> _Goal of the exercise_
The lines from the top of the material through the line with "from mathutils import Vector, Matrix" are to be set down exactly. Leave the pictures out.

━━ Material provided

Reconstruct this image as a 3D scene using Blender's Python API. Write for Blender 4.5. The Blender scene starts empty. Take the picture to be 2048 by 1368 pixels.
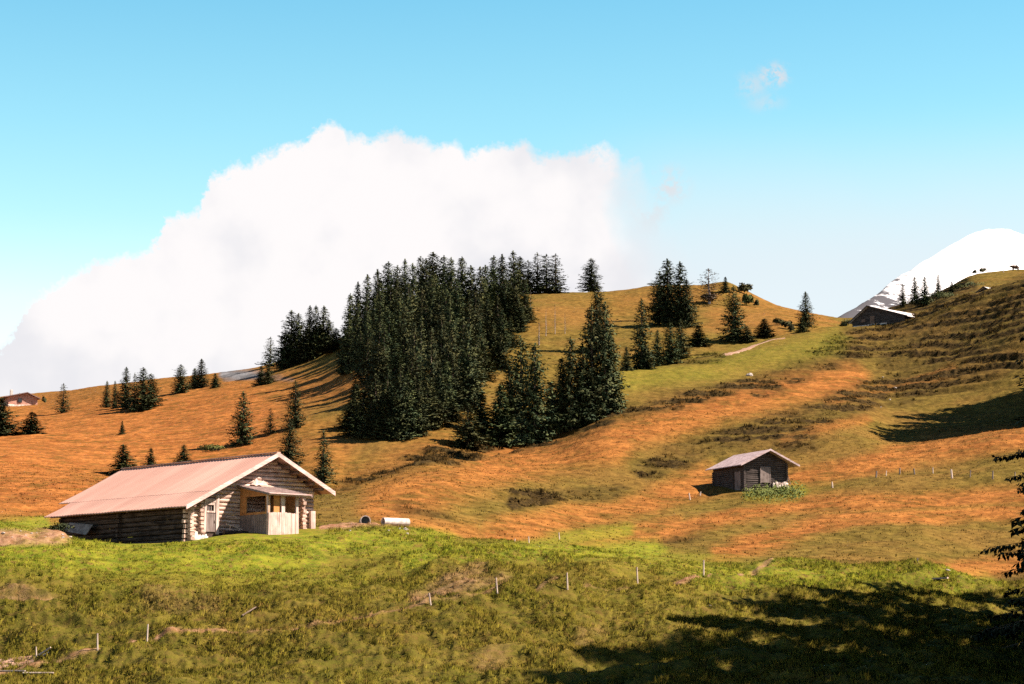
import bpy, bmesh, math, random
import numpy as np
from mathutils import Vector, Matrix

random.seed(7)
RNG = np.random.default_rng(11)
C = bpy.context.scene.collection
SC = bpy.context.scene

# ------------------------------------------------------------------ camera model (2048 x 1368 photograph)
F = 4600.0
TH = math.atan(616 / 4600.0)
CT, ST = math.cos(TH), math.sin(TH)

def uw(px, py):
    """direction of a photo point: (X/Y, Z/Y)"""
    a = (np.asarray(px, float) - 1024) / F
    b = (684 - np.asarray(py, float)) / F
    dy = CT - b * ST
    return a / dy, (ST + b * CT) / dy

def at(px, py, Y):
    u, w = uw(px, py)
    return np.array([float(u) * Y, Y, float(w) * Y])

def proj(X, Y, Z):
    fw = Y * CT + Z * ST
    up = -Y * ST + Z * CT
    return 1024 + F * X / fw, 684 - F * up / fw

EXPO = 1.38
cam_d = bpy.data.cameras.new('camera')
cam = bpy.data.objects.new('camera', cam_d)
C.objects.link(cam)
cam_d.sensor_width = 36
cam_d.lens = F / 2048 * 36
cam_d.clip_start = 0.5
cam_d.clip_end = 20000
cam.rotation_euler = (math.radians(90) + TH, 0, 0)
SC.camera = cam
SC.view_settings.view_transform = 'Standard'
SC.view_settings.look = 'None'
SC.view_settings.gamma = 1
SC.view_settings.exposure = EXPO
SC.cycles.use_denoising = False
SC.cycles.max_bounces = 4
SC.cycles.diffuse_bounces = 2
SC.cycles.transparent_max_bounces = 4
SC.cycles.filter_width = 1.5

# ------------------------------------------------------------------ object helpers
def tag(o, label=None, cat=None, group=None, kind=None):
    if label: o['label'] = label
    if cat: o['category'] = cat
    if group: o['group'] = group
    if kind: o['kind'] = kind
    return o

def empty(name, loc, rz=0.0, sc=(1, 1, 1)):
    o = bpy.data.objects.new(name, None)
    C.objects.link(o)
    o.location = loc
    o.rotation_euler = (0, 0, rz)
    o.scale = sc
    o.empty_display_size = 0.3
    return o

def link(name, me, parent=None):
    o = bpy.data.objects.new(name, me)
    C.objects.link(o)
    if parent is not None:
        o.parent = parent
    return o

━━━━

> _Result_
Reconstruct this image as a 3D scene using Blender's Python API. Write for Blender 4.5. The Blender scene starts empty. Take the picture to be 2048 by 1368 pixels.
import bpy, bmesh, math, random
import numpy as np
from mathutils import Vector, Matrix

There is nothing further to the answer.